- _Source excerpt_:
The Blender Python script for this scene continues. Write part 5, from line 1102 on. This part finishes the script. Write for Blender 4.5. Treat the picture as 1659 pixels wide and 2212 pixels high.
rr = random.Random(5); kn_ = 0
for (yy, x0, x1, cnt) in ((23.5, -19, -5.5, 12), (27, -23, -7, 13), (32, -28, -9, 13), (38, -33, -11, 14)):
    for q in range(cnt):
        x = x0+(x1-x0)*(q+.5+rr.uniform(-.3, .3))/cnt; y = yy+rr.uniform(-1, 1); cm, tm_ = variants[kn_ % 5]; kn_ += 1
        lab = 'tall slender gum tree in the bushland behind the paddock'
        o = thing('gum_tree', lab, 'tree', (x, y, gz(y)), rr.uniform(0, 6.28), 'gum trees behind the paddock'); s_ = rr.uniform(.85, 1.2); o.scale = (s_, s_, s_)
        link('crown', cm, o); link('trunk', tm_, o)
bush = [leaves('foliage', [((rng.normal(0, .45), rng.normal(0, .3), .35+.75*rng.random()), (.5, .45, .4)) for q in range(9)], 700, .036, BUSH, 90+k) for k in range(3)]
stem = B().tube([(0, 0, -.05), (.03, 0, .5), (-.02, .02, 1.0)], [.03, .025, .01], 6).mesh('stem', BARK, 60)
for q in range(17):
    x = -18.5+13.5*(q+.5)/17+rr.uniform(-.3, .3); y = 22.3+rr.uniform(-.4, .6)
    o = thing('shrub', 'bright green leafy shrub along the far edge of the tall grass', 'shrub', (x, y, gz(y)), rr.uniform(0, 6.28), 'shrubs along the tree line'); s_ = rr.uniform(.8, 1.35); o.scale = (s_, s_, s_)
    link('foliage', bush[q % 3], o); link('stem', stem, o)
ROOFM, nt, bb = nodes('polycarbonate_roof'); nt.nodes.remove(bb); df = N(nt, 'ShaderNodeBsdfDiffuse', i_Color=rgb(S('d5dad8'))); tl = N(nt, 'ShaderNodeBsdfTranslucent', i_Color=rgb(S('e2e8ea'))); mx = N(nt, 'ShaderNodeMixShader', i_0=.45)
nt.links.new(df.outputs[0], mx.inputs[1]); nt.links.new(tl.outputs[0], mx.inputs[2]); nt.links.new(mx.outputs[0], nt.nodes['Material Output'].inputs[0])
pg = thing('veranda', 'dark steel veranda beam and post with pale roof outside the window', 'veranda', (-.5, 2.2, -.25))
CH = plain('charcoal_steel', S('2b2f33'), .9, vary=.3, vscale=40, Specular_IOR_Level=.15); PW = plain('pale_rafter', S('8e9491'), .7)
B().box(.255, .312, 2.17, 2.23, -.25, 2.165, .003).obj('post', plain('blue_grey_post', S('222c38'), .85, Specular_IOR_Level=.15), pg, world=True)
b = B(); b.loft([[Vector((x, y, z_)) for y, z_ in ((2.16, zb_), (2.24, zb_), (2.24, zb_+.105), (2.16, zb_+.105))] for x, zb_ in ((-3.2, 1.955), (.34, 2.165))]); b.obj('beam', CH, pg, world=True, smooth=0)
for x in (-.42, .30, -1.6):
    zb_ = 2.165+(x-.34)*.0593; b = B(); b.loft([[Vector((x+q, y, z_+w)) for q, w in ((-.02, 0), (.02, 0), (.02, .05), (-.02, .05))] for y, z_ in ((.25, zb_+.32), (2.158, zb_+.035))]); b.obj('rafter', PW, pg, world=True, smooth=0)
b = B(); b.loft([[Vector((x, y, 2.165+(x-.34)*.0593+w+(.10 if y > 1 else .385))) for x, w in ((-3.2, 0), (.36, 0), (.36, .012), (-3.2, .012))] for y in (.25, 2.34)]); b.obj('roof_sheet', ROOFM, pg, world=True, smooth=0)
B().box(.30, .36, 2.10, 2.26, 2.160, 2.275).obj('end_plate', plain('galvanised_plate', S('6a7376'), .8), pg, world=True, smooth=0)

- _Exercise directions_:
Make an exact copy of every line in the data.

- _Expected output_:
The Blender Python script for this scene continues. Write part 5, from line 1102 on. This part finishes the script. Write for Blender 4.5. Treat the picture as 1659 pixels wide and 2212 pixels high.
rr = random.Random(5); kn_ = 0
for (yy, x0, x1, cnt) in ((23.5, -19, -5.5, 12), (27, -23, -7, 13), (32, -28, -9, 13), (38, -33, -11, 14)):
    for q in range(cnt):
        x = x0+(x1-x0)*(q+.5+rr.uniform(-.3, .3))/cnt; y = yy+rr.uniform(-1, 1); cm, tm_ = variants[kn_ % 5]; kn_ += 1
        lab = 'tall slender gum tree in the bushland behind the paddock'
        o = thing('gum_tree', lab, 'tree', (x, y, gz(y)), rr.uniform(0, 6.28), 'gum trees behind the paddock'); s_ = rr.uniform(.85, 1.2); o.scale = (s_, s_, s_)
        link('crown', cm, o); link('trunk', tm_, o)
bush = [leaves('foliage', [((rng.normal(0, .45), rng.normal(0, .3), .35+.75*rng.random()), (.5, .45, .4)) for q in range(9)], 700, .036, BUSH, 90+k) for k in range(3)]
stem = B().tube([(0, 0, -.05), (.03, 0, .5), (-.02, .02, 1.0)], [.03, .025, .01], 6).mesh('stem', BARK, 60)
for q in range(17):
    x = -18.5+13.5*(q+.5)/17+rr.uniform(-.3, .3); y = 22.3+rr.uniform(-.4, .6)
    o = thing('shrub', 'bright green leafy shrub along the far edge of the tall grass', 'shrub', (x, y, gz(y)), rr.uniform(0, 6.28), 'shrubs along the tree line'); s_ = rr.uniform(.8, 1.35); o.scale = (s_, s_, s_)
    link('foliage', bush[q % 3], o); link('stem', stem, o)
ROOFM, nt, bb = nodes('polycarbonate_roof'); nt.nodes.remove(bb); df = N(nt, 'ShaderNodeBsdfDiffuse', i_Color=rgb(S('d5dad8'))); tl = N(nt, 'ShaderNodeBsdfTranslucent', i_Color=rgb(S('e2e8ea'))); mx = N(nt, 'ShaderNodeMixShader', i_0=.45)
nt.links.new(df.outputs[0], mx.inputs[1]); nt.links.new(tl.outputs[0], mx.inputs[2]); nt.links.new(mx.outputs[0], nt.nodes['Material Output'].inputs[0])
pg = thing('veranda', 'dark steel veranda beam and post with pale roof outside the window', 'veranda', (-.5, 2.2, -.25))
CH = plain('charcoal_steel', S('2b2f33'), .9, vary=.3, vscale=40, Specular_IOR_Level=.15); PW = plain('pale_rafter', S('8e9491'), .7)
B().box(.255, .312, 2.17, 2.23, -.25, 2.165, .003).obj('post', plain('blue_grey_post', S('222c38'), .85, Specular_IOR_Level=.15), pg, world=True)
b = B(); b.loft([[Vector((x, y, z_)) for y, z_ in ((2.16, zb_), (2.24, zb_), (2.24, zb_+.105), (2.16, zb_+.105))] for x, zb_ in ((-3.2, 1.955), (.34, 2.165))]); b.obj('beam', CH, pg, world=True, smooth=0)
for x in (-.42, .30, -1.6):
    zb_ = 2.165+(x-.34)*.0593; b = B(); b.loft([[Vector((x+q, y, z_+w)) for q, w in ((-.02, 0), (.02, 0), (.02, .05), (-.02, .05))] for y, z_ in ((.25, zb_+.32), (2.158, zb_+.035))]); b.obj('rafter', PW, pg, world=True, smooth=0)
b = B(); b.loft([[Vector((x, y, 2.165+(x-.34)*.0593+w+(.10 if y > 1 else .385))) for x, w in ((-3.2, 0), (.36, 0), (.36, .012), (-3.2, .012))] for y in (.25, 2.34)]); b.obj('roof_sheet', ROOFM, pg, world=True, smooth=0)
B().box(.30, .36, 2.10, 2.26, 2.160, 2.275).obj('end_plate', plain('galvanised_plate', S('6a7376'), .8), pg, world=True, smooth=0)